◆ **Given data**:

━━━

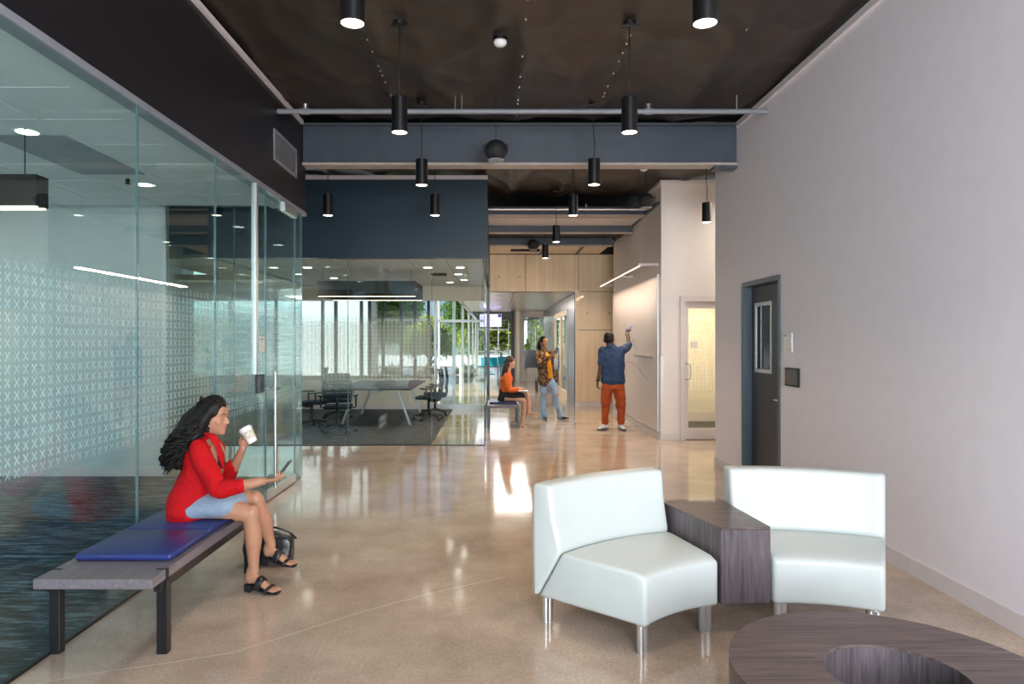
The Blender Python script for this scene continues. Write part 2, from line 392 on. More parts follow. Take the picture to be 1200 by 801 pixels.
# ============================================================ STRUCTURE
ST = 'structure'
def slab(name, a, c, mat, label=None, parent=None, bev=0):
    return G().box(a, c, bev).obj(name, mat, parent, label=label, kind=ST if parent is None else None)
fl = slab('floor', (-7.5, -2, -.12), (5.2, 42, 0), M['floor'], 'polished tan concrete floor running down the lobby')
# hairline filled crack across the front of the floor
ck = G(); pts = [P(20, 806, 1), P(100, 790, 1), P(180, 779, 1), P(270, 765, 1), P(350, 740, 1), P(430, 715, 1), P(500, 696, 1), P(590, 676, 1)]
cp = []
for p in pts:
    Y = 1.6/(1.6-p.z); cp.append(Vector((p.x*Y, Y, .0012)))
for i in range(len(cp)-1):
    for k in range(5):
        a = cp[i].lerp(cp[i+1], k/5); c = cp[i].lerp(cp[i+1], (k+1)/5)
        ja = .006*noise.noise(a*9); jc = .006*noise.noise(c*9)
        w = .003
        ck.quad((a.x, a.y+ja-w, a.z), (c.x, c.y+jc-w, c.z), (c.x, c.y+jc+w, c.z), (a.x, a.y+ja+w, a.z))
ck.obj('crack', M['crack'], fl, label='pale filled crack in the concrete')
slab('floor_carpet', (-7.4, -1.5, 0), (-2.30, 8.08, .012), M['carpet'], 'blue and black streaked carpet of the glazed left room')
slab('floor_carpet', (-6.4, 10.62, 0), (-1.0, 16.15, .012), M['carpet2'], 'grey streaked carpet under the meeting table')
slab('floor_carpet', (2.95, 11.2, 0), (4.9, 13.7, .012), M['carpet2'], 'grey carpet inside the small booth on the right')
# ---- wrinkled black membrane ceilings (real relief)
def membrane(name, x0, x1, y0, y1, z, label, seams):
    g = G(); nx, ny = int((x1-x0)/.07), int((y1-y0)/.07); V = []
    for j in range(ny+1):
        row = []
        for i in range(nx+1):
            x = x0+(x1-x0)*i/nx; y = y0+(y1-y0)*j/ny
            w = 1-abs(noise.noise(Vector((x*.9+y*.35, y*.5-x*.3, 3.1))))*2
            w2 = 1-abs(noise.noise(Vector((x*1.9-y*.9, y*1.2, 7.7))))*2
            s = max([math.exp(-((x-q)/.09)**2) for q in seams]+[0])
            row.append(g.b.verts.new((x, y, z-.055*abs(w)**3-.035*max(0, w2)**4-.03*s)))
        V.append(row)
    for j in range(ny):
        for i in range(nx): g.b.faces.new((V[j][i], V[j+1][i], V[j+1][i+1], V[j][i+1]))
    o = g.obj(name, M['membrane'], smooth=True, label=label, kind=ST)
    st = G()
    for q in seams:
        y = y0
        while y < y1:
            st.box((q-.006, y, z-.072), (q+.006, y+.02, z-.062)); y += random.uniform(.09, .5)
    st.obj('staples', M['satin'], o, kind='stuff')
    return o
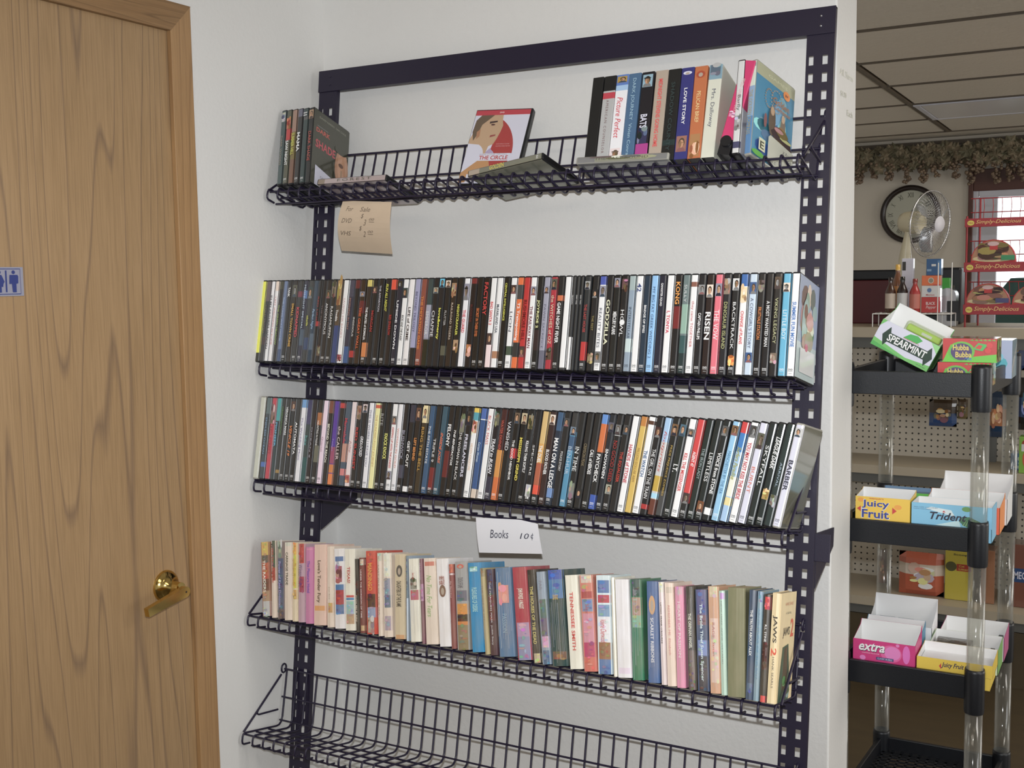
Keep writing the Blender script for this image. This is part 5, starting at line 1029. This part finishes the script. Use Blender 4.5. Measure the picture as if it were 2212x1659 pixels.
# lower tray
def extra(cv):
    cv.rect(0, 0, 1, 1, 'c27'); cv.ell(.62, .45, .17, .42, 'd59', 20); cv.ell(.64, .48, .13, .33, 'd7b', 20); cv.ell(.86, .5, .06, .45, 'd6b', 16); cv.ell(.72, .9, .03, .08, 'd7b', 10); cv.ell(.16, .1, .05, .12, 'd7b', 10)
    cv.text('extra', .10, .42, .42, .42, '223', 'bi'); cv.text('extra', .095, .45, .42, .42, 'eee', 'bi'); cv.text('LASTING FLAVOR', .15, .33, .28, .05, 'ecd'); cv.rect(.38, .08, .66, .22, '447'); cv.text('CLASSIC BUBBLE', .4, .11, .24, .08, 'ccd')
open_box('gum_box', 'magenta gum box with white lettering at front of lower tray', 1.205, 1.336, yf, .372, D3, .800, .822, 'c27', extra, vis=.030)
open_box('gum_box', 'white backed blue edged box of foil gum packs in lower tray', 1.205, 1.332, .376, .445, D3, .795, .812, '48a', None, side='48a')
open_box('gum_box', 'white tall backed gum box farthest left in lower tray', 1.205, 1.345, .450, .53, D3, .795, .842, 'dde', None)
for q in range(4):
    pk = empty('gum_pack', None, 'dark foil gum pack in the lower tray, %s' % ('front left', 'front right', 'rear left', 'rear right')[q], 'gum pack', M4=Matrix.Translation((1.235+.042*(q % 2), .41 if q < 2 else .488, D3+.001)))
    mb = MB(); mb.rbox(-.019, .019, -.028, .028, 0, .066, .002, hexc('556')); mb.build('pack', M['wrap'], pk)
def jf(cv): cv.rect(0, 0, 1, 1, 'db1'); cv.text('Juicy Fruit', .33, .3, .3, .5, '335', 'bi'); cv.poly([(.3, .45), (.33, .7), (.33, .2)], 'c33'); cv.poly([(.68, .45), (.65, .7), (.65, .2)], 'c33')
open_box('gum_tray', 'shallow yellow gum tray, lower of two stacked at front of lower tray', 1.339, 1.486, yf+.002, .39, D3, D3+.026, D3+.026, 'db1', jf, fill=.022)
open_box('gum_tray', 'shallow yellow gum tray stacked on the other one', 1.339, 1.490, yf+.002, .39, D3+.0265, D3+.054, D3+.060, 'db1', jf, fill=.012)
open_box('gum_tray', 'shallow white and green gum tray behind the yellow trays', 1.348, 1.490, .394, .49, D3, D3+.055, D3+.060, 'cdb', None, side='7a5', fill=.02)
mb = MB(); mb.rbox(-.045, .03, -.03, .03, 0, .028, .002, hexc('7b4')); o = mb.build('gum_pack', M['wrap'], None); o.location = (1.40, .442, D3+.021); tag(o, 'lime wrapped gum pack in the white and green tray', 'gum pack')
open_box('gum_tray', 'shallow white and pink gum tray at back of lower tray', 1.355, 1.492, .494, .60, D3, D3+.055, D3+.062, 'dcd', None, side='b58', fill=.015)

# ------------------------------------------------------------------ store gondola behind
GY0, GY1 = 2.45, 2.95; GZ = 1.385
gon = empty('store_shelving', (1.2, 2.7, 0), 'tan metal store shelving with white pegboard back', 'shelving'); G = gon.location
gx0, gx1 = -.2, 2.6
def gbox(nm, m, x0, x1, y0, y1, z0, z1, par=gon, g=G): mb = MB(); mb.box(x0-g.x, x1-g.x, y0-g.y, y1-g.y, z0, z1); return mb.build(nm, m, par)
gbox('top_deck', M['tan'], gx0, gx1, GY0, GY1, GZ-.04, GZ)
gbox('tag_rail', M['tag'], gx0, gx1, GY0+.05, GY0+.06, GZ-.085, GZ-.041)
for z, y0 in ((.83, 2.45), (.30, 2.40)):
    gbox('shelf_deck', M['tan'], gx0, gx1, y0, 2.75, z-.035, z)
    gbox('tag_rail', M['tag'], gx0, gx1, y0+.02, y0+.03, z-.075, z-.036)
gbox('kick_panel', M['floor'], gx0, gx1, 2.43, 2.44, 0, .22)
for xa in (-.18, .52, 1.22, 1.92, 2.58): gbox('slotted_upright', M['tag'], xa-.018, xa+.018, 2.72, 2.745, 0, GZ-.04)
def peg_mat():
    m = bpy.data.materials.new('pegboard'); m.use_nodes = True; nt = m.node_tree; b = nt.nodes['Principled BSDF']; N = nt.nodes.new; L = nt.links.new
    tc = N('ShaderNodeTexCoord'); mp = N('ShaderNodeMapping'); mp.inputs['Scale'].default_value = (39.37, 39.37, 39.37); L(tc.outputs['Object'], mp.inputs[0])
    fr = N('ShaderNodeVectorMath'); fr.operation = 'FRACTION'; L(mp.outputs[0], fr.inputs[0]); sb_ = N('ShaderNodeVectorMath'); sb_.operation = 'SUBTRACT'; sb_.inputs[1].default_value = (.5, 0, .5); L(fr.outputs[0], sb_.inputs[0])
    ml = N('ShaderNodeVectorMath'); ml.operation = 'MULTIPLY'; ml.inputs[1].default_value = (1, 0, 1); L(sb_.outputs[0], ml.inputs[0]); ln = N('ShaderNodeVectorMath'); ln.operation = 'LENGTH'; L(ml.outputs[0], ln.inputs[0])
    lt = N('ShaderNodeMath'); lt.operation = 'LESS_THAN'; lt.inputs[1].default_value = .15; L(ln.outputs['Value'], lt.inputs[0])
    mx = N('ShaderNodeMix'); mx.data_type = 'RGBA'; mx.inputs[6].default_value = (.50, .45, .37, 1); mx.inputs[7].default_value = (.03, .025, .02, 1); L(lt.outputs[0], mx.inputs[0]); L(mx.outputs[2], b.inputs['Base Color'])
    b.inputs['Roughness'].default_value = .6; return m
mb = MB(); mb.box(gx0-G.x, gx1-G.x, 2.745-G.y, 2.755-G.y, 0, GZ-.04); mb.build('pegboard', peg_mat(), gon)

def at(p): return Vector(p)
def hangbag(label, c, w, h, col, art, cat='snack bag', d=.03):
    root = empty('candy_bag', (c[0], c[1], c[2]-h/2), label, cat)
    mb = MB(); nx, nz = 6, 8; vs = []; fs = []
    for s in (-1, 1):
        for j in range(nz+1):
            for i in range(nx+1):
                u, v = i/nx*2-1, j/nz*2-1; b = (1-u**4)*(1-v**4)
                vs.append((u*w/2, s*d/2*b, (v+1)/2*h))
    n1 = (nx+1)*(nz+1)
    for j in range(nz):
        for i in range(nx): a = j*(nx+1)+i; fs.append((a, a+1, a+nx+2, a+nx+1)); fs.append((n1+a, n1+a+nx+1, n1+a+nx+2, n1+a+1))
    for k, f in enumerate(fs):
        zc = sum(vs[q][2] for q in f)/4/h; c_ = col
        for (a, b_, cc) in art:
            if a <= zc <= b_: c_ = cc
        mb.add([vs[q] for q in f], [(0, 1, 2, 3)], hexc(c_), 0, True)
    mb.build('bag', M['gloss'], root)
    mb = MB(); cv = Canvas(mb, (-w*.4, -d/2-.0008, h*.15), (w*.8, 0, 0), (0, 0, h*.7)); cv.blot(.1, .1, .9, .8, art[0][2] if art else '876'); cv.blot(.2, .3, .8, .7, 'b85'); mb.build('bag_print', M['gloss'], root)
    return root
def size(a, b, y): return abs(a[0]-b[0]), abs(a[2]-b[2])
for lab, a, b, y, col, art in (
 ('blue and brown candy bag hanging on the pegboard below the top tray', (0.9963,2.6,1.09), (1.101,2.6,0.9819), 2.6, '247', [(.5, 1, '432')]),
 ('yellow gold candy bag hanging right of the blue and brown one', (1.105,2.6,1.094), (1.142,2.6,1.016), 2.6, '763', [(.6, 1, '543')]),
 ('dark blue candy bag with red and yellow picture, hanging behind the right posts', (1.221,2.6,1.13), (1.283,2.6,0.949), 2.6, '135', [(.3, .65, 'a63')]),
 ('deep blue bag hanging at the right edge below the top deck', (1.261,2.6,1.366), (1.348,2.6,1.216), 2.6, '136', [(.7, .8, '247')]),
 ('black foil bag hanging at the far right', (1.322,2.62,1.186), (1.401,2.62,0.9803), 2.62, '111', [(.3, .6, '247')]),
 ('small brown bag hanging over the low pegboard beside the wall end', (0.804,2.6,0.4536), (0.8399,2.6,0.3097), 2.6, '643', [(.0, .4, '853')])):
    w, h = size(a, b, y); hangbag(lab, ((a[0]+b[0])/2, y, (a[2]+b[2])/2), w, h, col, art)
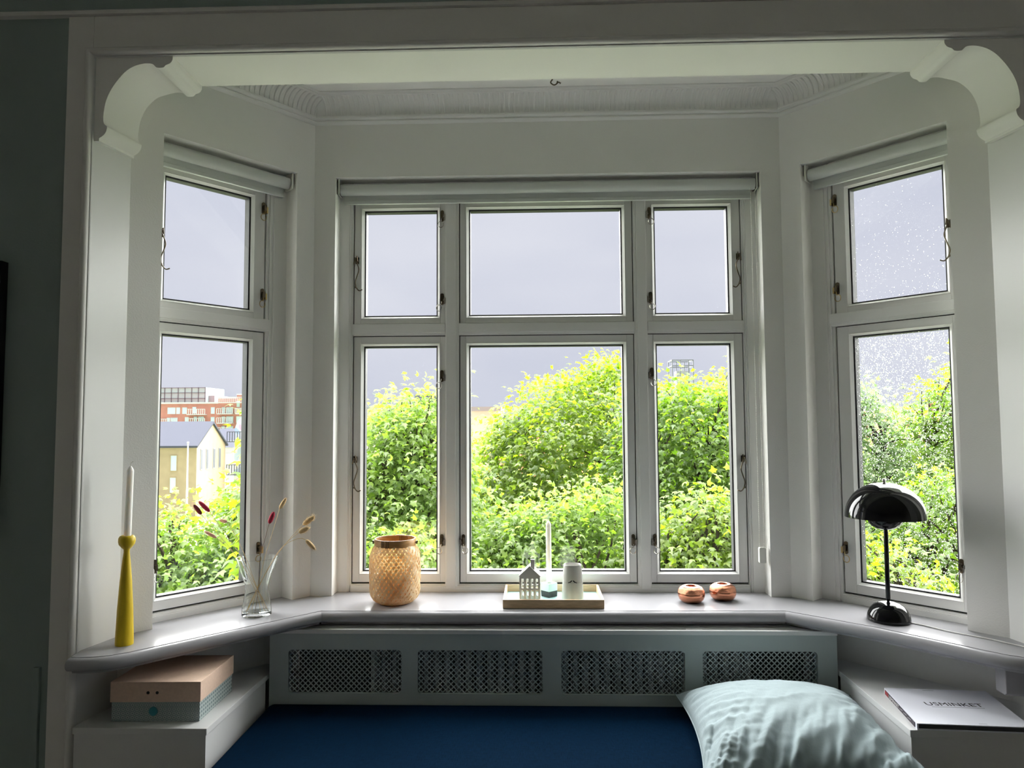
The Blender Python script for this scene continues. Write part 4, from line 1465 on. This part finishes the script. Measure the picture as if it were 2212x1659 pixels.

━━━

◆ **Set task**: Gather every line containing the word "Write" and copy it.

◆ **Exercise result**:
The Blender Python script for this scene continues. Write part 2, from line 392 on. More parts follow. Take the picture to be 1200 by 801 pixels.
The Blender Python script for this scene continues. Write part 4, from line 1465 on. This part finishes the script. Measure the picture as if it were 2212x1659 pixels.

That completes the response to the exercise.